While the DAAS market has brought significant reliability benefits to the region, there are clear tradeoffs between the strength of incentives for reliability and market costs, he said.

To address these concerns, the IMM has proposed market adjustments intended to “improve the cost-effectiveness” of the day-ahead energy market while “maintaining consistency with the core design objectives.” The proposed changes include:

    • an upward adjustment to the strike price formula to reflect the significantly higher short-run marginal costs of most resources participating in the market;
    • a decrease in the forecast energy requirement to reflect the impacts of front-of-meter renewables, which have tended to eschew participation in the day-ahead market; and
    • a potential reduction in the non-performance factor associated with the ten-minute reserve requirement.

The proposed changes are intended to help lower offer prices and induce greater participation in the market, in part by reducing participants’ risk exposure. Without the changes, the tight conditions experienced in the market appear likely to persist long-term, Naughton said.

“If adopted, these changes are expected to place downward pressure on DAAS costs, are narrowly targeted in scope, can be implemented in the near term and present a low risk of unintended consequences,” the IMM wrote in a memo in early February.

At the NEPOOL Markets Committee meeting on Feb. 11, several stakeholders expressed strong support for implementing changes to the DAAS market as quickly as possible, supporting ISO-NE CEO Vamsi Chadalavada’s recent emphasis on the need to be nimble in the face of market issues. (See Prolonged Cold Drove Record Monthly Energy Costs in New England.)

Multiple NEPOOL members also expressed an interest in quantifying the reliability impacts of the DAAS market to better understand these benefits.

Fall Markets Report

Also at the meeting, Dónal O’Sullivan of the IMM discussed the performance of the ISO-NE markets in the fall season.

Total wholesale market costs increased by 28% relative to fall 2024, driven by a 58% increase in gas costs. The region relied heavily on gas-fired resources, which accounted for about 57% of all generation.

The estimated incremental costs of the DAAS market totaled $142 million in the fall, compared to $258 million over the prior six months.

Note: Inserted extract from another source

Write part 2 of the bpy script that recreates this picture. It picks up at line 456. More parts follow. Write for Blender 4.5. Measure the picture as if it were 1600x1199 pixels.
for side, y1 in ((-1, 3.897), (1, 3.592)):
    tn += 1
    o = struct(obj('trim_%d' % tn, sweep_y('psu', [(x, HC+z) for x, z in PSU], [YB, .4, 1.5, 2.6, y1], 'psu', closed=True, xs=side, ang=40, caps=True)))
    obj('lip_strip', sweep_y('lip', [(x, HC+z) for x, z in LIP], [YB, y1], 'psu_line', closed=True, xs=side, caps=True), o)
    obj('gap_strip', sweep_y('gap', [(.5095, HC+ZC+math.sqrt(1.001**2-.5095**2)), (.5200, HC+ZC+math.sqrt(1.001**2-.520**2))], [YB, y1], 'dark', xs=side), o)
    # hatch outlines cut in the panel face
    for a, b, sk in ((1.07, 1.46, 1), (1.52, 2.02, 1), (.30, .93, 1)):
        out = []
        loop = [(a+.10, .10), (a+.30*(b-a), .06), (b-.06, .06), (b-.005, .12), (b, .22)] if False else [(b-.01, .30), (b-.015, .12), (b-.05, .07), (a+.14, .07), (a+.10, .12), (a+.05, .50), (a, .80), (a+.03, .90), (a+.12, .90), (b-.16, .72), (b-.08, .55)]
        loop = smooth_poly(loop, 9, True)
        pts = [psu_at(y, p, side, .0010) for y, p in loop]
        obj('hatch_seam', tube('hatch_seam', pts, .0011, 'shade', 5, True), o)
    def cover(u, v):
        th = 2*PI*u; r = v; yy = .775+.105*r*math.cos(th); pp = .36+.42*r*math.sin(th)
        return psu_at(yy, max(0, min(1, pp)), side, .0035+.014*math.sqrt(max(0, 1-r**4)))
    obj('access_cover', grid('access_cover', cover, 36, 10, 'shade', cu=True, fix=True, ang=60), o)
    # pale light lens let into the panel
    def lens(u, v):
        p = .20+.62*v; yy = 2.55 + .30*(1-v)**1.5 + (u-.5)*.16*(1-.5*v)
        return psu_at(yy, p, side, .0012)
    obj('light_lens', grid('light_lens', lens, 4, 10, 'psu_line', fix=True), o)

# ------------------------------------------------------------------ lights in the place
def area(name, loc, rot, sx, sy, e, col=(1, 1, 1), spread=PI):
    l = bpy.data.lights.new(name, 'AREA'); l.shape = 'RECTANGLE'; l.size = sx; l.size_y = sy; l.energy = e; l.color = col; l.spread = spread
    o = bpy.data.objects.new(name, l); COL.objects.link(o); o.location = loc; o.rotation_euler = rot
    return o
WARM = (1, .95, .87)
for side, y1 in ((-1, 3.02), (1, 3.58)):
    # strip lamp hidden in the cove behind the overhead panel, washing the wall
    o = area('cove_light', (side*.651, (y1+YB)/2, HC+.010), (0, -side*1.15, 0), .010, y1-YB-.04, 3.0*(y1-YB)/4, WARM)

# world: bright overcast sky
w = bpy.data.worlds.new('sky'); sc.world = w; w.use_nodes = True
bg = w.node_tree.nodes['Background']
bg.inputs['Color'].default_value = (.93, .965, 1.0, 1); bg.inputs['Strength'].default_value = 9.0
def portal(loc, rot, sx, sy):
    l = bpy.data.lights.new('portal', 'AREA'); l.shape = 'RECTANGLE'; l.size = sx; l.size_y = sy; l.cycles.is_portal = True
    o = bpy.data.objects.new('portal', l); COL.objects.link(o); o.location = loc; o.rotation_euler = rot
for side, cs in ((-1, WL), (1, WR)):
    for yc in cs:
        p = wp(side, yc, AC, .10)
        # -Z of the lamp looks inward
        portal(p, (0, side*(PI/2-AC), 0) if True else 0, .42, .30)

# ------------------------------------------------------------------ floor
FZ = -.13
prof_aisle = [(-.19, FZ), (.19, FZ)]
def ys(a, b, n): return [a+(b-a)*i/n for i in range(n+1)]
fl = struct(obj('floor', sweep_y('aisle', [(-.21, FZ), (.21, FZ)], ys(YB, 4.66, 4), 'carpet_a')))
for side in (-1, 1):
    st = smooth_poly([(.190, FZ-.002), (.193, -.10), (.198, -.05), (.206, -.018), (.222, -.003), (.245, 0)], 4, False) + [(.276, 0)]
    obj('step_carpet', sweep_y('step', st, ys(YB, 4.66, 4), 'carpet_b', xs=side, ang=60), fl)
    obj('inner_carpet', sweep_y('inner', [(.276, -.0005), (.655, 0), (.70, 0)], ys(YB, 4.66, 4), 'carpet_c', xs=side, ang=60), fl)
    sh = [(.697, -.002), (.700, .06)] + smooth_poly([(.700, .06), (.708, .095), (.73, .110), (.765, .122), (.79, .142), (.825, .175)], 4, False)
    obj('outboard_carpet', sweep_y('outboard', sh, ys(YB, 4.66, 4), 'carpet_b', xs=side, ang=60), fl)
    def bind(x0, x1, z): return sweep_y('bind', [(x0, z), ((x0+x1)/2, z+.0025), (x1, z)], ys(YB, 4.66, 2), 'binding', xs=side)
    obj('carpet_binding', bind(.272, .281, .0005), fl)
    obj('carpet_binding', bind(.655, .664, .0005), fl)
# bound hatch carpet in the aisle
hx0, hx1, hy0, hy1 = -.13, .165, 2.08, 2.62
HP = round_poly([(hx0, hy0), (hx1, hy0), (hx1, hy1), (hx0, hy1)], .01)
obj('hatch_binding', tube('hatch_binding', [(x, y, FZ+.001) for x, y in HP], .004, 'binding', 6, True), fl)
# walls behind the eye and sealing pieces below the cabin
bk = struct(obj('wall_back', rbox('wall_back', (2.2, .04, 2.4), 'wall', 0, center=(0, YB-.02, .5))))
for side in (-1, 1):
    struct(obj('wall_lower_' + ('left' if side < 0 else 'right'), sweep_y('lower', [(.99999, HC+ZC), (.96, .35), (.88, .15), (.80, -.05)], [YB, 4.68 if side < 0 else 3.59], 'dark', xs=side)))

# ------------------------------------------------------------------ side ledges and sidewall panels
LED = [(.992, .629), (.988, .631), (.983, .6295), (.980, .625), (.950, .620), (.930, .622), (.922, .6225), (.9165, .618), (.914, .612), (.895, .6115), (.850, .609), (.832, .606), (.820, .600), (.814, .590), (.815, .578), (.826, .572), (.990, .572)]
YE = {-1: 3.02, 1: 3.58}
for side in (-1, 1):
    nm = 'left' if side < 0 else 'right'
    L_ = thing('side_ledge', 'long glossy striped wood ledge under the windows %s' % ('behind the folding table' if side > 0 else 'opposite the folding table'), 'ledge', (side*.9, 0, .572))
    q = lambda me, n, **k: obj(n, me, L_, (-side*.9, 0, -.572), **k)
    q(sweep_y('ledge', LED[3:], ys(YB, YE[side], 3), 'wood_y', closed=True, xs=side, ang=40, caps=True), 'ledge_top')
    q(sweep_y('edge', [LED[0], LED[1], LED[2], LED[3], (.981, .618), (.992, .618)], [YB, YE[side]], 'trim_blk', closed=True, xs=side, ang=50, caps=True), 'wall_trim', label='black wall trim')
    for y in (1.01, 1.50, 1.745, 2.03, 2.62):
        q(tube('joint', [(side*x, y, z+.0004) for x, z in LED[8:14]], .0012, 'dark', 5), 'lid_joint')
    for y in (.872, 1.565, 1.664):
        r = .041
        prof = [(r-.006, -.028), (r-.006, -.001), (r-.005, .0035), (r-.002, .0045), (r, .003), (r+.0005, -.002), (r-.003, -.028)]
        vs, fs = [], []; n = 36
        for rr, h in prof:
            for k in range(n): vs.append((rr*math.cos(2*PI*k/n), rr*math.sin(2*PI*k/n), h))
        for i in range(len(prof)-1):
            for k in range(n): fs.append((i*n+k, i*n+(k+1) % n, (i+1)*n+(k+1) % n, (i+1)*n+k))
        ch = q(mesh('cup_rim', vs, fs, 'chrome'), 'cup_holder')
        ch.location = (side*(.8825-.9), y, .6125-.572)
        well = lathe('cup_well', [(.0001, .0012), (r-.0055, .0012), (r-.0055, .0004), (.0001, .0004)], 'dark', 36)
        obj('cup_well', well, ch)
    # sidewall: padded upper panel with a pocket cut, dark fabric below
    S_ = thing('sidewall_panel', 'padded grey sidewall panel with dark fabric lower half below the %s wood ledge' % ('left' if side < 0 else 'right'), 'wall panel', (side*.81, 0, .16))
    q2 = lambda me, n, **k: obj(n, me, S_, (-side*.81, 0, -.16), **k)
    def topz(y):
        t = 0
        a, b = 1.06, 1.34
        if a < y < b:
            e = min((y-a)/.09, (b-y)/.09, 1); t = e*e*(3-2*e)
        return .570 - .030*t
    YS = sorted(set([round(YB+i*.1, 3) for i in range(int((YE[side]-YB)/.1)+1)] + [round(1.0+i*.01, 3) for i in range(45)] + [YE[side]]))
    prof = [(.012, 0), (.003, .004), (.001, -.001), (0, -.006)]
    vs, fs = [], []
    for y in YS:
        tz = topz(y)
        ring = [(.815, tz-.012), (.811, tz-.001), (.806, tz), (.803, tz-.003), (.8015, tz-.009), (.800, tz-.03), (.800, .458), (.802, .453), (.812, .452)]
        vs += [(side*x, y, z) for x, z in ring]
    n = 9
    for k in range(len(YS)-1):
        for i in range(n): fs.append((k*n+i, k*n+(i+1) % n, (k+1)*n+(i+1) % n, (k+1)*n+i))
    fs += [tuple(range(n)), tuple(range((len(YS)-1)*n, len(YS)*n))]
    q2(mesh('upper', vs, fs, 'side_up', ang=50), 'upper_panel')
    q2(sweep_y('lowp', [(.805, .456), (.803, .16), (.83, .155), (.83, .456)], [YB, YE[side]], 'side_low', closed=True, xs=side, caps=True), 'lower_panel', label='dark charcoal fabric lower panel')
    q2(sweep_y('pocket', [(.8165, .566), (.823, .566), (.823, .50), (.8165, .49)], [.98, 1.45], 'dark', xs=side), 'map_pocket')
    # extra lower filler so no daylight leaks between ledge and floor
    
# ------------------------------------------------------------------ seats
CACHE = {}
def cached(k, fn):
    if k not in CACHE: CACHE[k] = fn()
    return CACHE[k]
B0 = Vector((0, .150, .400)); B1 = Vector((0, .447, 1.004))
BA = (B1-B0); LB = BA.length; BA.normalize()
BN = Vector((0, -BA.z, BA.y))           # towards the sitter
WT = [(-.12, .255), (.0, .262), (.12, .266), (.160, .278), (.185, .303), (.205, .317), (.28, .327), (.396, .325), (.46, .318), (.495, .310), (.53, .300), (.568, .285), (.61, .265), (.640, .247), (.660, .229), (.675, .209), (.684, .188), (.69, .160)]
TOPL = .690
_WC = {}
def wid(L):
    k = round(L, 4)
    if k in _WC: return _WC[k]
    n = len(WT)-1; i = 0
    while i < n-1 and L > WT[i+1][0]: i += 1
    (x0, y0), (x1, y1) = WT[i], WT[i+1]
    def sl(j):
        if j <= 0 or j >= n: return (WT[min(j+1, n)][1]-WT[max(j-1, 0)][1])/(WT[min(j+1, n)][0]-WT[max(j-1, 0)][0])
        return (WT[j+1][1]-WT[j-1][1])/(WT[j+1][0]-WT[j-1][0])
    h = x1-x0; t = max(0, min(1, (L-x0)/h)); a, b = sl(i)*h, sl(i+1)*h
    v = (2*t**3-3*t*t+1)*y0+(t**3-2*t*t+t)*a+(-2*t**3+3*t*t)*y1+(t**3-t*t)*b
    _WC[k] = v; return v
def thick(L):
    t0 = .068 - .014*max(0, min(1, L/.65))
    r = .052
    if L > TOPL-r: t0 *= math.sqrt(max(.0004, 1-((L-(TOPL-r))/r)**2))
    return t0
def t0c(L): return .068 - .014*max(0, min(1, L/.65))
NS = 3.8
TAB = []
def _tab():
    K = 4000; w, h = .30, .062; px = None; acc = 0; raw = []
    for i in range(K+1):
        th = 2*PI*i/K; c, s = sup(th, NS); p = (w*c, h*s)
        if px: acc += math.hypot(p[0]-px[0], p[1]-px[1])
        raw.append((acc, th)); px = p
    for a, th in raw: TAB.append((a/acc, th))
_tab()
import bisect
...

The increased reliance on gas generation was driven by historically low import levels; for the first time in at least 20 years, New England was a net exporter of power over an entire season. Hydro-Québec continues to struggle with the effects of a multiyear drought, and it reduced exports in anticipation of its supply contracts associated with the New England Clean Energy Connect line taking effect. New England’s net imports from the province have rebounded since the project came online in mid-January.

Total demand increased by about 1.7% compared with fall 2024. The IMM attributed this to a change in the average temperature, which decreased by 3 degrees Fahrenheit.

O’Sullivan also provided more detail on the Nov. 23 capacity scarcity event, which occurred during relatively normal system conditions when a 900-MW thermal generator tripped during the evening peak. (See Unexpected Generation Loss Triggers Capacity Deficiency in ISO-NE.)

Pay-for-Performance credits from the event totaled $32.3 million, while the balancing ratio — which determines the responsibilities of each capacity resource relative to its capacity supply obligation — averaged 0.7.

“The best-performing generator types included flexible hydro and fast-start units and other non-fossil fuel units that were generally already online before the event,” O’Sullivan said. “Contracted imports underperformed their obligations, but uncontracted imports provided over 1,400 MW on average and earned over $7 million in credits.”

Long-lead-time oil generators took the biggest hit during the event, accumulating over $10 million in penalties.